One thing we learn from history is that we never learn from history.
Perhaps mainstream commentators couldn't see it coming but many others have been predicting this for the last couple of years - I think these people have just been surprised it has taken so long.
Welcome to the collapse of the pyramid scheme and the never ending gloabl recession.
I think it has been pretty obvious for several that everyone living on debt was unsustainable. The problem was that living on debt and passing it around was fine for as long as you could pass on your parcel of it, and no-one knew when the music would stop. In the mean time people could earn more from buying and selling houses than working, and surely someone has to work. Now the harsh realities of spending more than you earn will hit a lot of people very hard and a huge amount of tough decisions that everyone had hoped wouldn't need to be faced will have to be made. I don't trust the bankers and mortgage sellers who have a self interest in saying that everything is fine, and wish people would stop reporting such subjective opinions as though they were somehow objective. The data is pretty ugly when you compare US debt with third world debt - the US has more - or when you think what would happen to all exporting nations if oil stopped being priced in dollars and became even more expensive for Americans.
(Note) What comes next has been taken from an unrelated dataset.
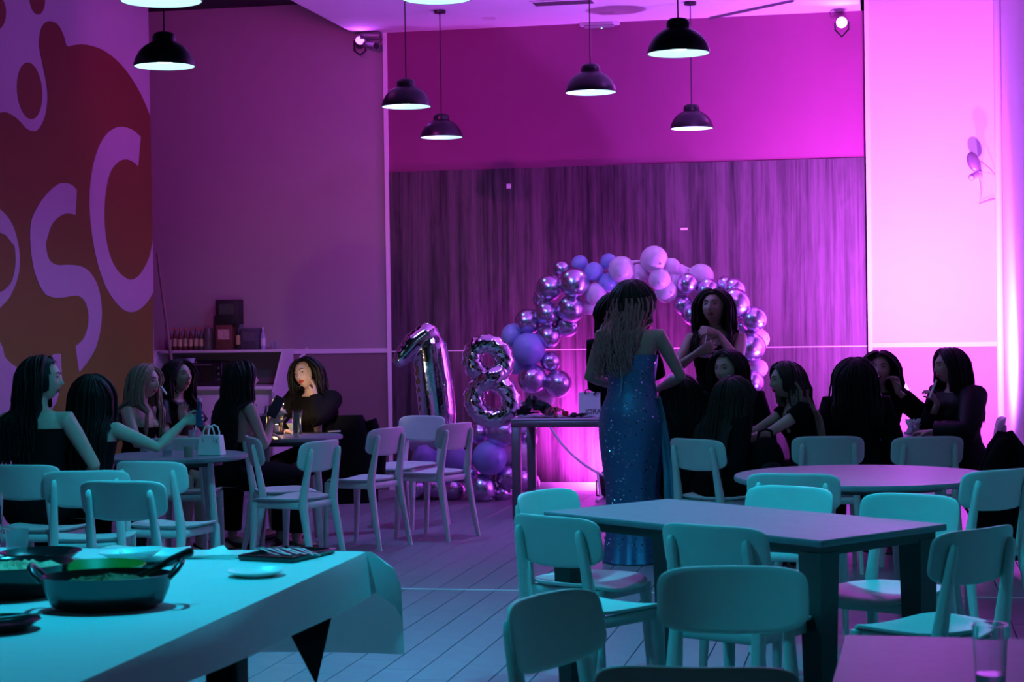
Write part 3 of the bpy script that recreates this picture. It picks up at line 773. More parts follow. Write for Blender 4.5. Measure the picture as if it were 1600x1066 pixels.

I agree with contributor #1.
The big crunch must occur when the Iranian regime is dealt with.
And, after the dust settles, the USA will still be top-dog.
That particular empire has a long, long way to run, mainly, IMHO, because of the USA's outstanding scientific community and its translation into goods and services that people worldwide want.
The USA knows 'how to win' like nobody before.
This Englishman can only curse our forebears for being so short-sighted and 'letting America go'.
There is nothing wrong with debt ,only that most people do not know how to use it.
The key is to remember debt is a cost ,a mortgage on your future income stream and must be serviced. So you don't incur it unless you can fix it low to the relative return expected.
On topic. My wife's young colleague with a credit rating too low to get a mortgage offer did get one from the Northern Rock recently. I know the irony of that will not be missed.
I sold our last property recently to a chap and his son. No deposit on the exchange as they had a 100% mortgage. Parochial I know ,but it's good to get behind headlines and soundbites.
mentioned prices of $12000 to $17,000 are no bargain when those amounts are more than 2 years wages to most people.
The US is in recession. The dollar is in freefall, and two huge twin deficits.
What is the morality of a nation that goes to war and has to borrow the money to do so?
Wake up and smell the coffee, the next superpower is China.
Get rid of your worthless paper money and invest in what the Chinese/Asians want. Food, metals, fuel.
The Fed are a private bank and do what Wall St says: inflate the currency! Keep the bull market!